In der erste Strophe fassen die Sprecher in mehreren, zu einer etymologischen Figur angeordneten Versen („sognavamo... sogni... sognati...“; wir träumten... Träume, die ... geträumt wurden) die Alpträume der KZ-Häftlinge als kollektive Traumerfahrungen zusammen. Dass diese Träume im Lager unablässig wiederkehren, also unabgeschlossen sind, wird durch die verwendete Zeitform des imperfetto hervorgehoben. Wie die Träume selbst, welche Leib und Seele gleichermaßen erfassen, als „densi“ (dicht) und „feroci“ (grausam) charakterisiert werden, so finden sie sich auch auf der stilistischen Ebene verdichtet und syntaktisch zertrümmert: In der Aufzählung „zurückkehren, essen, erzählen“ ist kondensiert, was das fünfte Kapitel aus Se questo è un uomo in detaillierter, komplexer Weise erzählt hatte: die Lagererfahrung als Ganze, die in nächtlichen Visionen, Ängsten, Träumen und Halluzinationen ihren Ausdruck findet.

Die zweite Strophe wechselt nun in die Gegenwart der Überlebenden („ora“; das „jetzt“ fehlt in der deutschen Übersetzung). Sie wiederholt alle drei Träume aus dem Lager, indem sie sie in je einzelnen Versen in die Wachwirklichkeit überträgt: „Abbiamo ritrovato la casa“ (die Sehnsucht nach Rückkehr ist erfüllt), „nostro ventre è sazio“ (der Hunger gestillt) und das Erlebte „abbiamo finito di raccontare“ (zu Ende erzählt). Anstatt jedoch mit dieser Situation zu schließen, nimmt das Gedicht eine Wendung, welche Gegenwart („è tempo“; es ist Zeit) und bevorstehende Bedrohung („presto udremo“; gleich hören wir) direkt mit der vergangenen Lagererfahrung verknüpft (Sossi 2000, 241 f.). Eine solche Verknüpfung wird bereits klanglich vorbereitet: Die lautliche Nähe zwischen „sognare“, das sich auf die Träume, und „suonare“, das sich auf das Erklingen des Befehles bezieht, versetzt schon in der Mitte der ersten Strophe die nächtlichen Träume nicht nur thematisch, sondern auch phonetisch an die unmittelbare Grenze zum Erwachen. Im Schlussvers, dem abschließenden Imperativ, lassen sich die einzelnen Zeitebenen schließlich nicht mehr unterscheiden (Kasper 2016, 105 und 116). Durch das letzte Wort werden somit rückwirkend auch die positiven Erfahrungen des Heimkehrens als mögliche Träume bzw. als trügerische Einbildung präsentiert und in ihrem Realitätsstatus in Frage gestellt. Einer vergleichbaren Struktur folgt auch der Traum im Schlusskapitel des Berichtes „Il risveglio" (Erwachen).

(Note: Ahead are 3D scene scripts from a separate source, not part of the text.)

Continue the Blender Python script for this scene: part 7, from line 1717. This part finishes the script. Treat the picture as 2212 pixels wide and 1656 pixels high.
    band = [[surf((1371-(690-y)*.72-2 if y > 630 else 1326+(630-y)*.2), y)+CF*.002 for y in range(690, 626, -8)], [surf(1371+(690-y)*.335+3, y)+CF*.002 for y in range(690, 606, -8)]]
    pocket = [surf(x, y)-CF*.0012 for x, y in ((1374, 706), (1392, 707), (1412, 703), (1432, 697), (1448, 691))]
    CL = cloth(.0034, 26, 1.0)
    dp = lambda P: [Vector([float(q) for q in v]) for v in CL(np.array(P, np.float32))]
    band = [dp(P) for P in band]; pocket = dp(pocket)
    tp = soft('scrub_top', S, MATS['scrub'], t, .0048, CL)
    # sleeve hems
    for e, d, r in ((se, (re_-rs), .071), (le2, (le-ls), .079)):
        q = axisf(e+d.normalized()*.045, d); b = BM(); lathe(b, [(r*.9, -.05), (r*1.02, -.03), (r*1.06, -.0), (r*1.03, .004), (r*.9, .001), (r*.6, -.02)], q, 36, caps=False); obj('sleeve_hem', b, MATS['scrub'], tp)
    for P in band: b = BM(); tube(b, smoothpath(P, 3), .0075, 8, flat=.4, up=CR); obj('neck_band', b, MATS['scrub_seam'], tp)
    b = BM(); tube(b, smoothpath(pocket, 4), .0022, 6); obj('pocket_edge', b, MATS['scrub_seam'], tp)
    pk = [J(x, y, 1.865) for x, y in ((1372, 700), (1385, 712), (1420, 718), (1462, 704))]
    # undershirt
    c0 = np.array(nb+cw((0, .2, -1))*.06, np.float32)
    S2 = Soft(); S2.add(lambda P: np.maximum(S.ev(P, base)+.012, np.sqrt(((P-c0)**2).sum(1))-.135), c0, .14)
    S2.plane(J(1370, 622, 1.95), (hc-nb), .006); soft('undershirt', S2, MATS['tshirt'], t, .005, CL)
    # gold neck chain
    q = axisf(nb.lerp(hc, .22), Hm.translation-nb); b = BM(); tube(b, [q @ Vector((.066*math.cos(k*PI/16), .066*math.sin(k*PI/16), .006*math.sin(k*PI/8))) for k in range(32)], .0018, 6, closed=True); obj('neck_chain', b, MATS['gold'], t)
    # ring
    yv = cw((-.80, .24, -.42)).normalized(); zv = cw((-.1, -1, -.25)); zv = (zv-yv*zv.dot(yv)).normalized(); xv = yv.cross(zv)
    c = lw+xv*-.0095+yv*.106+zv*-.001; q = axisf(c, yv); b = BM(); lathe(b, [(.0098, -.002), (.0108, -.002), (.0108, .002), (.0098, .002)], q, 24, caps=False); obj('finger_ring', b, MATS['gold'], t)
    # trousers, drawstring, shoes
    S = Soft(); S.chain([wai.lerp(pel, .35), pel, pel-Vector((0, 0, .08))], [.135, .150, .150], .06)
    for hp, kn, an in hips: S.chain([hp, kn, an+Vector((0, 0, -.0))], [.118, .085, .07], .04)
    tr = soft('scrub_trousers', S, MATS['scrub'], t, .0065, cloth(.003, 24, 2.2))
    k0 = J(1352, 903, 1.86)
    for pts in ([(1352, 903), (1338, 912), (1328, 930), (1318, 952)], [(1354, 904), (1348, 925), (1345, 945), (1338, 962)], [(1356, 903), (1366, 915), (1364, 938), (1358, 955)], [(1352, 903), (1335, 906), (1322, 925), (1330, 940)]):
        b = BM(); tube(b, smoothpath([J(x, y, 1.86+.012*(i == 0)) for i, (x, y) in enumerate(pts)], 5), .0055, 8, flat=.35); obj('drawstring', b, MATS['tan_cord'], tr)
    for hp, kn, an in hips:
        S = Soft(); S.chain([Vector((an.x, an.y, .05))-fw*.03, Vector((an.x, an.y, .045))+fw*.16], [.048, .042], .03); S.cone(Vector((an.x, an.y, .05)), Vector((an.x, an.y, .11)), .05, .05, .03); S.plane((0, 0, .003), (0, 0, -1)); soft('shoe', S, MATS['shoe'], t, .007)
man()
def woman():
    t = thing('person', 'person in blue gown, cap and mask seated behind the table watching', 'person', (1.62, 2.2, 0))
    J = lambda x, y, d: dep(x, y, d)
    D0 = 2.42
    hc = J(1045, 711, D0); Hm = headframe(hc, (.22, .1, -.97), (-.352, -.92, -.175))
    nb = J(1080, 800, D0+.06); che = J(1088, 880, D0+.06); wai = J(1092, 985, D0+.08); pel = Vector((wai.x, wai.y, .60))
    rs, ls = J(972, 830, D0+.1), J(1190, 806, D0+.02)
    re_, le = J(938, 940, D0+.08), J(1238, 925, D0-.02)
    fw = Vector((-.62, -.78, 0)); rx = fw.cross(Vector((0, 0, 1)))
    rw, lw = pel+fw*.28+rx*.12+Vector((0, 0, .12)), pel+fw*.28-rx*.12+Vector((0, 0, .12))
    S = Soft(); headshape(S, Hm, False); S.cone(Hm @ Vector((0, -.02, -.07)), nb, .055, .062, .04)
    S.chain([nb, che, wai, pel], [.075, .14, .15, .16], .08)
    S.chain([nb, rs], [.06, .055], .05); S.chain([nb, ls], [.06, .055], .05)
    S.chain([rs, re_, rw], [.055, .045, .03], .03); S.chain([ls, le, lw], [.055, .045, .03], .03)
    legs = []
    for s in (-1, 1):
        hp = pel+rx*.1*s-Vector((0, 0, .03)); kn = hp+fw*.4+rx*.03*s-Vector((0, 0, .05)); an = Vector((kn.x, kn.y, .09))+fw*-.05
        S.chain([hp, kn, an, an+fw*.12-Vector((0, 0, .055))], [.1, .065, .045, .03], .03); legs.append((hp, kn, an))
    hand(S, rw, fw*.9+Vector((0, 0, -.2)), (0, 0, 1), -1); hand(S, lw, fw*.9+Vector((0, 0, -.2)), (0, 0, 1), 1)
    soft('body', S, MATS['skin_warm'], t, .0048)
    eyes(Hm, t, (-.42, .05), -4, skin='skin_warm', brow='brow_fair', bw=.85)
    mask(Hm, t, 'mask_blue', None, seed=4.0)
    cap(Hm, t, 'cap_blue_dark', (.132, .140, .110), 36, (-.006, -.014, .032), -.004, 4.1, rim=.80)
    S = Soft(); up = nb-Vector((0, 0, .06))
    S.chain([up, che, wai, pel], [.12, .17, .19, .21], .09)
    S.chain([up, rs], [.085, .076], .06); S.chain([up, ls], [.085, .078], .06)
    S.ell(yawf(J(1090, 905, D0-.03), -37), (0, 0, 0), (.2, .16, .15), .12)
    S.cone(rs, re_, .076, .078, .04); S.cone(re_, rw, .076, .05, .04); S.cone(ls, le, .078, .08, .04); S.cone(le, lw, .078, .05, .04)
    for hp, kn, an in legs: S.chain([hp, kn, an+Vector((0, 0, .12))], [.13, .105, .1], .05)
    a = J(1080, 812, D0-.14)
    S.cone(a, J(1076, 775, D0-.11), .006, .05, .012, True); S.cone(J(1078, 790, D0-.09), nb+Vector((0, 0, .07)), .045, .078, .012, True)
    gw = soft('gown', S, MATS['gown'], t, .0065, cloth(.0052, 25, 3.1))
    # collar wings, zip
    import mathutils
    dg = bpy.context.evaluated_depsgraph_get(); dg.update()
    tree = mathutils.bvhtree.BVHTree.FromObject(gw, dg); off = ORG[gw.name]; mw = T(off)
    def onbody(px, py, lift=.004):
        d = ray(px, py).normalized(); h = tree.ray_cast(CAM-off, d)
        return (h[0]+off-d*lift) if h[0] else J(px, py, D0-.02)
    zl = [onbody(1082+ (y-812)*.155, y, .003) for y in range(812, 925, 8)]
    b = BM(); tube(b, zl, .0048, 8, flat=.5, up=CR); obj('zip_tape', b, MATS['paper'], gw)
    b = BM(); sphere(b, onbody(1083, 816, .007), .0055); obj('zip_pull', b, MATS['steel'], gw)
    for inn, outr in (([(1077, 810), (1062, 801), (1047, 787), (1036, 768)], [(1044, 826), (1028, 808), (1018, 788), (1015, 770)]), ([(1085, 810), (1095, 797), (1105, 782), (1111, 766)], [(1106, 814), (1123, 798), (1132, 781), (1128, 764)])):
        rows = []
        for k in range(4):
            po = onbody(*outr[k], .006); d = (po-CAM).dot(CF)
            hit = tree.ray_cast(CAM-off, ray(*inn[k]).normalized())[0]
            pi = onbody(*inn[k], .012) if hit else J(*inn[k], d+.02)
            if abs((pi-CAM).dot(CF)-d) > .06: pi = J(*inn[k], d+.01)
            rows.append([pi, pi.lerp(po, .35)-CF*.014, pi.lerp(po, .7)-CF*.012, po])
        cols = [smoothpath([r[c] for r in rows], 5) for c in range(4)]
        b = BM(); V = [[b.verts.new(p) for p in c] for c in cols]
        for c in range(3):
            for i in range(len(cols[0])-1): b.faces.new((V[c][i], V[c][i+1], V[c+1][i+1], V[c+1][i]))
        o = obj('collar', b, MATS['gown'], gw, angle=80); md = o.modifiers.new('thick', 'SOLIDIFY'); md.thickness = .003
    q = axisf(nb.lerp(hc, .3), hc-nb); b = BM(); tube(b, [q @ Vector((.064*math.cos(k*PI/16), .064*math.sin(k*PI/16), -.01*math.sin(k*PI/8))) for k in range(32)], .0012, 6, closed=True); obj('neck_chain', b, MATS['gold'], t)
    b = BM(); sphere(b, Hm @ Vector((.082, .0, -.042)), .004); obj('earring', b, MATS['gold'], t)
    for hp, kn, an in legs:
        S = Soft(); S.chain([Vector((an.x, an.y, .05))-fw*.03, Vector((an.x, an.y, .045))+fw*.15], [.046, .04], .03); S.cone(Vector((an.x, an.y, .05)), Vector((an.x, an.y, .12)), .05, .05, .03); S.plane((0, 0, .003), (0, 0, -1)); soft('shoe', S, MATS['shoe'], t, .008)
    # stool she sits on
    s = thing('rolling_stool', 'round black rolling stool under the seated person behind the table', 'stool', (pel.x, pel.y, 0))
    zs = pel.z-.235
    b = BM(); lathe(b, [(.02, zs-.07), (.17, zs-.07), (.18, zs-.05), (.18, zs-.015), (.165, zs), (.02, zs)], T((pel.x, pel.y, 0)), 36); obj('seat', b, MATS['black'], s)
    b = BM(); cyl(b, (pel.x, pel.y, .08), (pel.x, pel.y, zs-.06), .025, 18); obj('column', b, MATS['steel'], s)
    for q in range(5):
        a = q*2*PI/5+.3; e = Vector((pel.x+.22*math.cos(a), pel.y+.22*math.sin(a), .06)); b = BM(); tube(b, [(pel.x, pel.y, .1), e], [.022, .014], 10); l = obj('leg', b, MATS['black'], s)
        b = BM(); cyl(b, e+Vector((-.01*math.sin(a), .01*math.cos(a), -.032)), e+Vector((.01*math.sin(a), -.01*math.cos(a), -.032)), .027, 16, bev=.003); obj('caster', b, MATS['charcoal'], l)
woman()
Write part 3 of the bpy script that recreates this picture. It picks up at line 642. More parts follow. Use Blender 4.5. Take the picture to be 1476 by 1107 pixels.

Der Alptraum im Schlusskapitel „Il risveglio"

Situierung

Das gut vier Seiten umfassende Schlusskapitel von La Tregua (LT 197-201) setzt sich in mehrfacher Hinsicht mit der Shoah als individuellem und kollektivem Trauma auseinander. Zum einen wird, Bezug nehmend auf den Titel des Werkes, die Rückkehr als ein Aufschub, eine Atempause zwischen Lagerterror und Normalität charakterisiert. Zum anderen durchquert das autobiographische Ich hier das Land der Täter: In Deutschland stellen sich die grundsätzlichen Fragen, wer in welchem Maße von den Verbrechen Kenntnis hatte, wie sich das Erlebte vermitteln, welcher Umgang sich zwischen Tätern und Opfern finden lässt (Cannon 2001, 9). Zugleich rückt die Ankunft in der Heimat in unmittelbare Nähe – und damit schiebt sich auch die Angst in den Vordergrund, die sämtliche KZ-Häftlinge in ihren Träumen umgetrieben hatte: dass Haus und Familie verschwunden sein könnten, die Sehnsucht nach einer Welt jenseits des Lagers und einer Fortführung des früheren Lebens also keine Erfüllung findet.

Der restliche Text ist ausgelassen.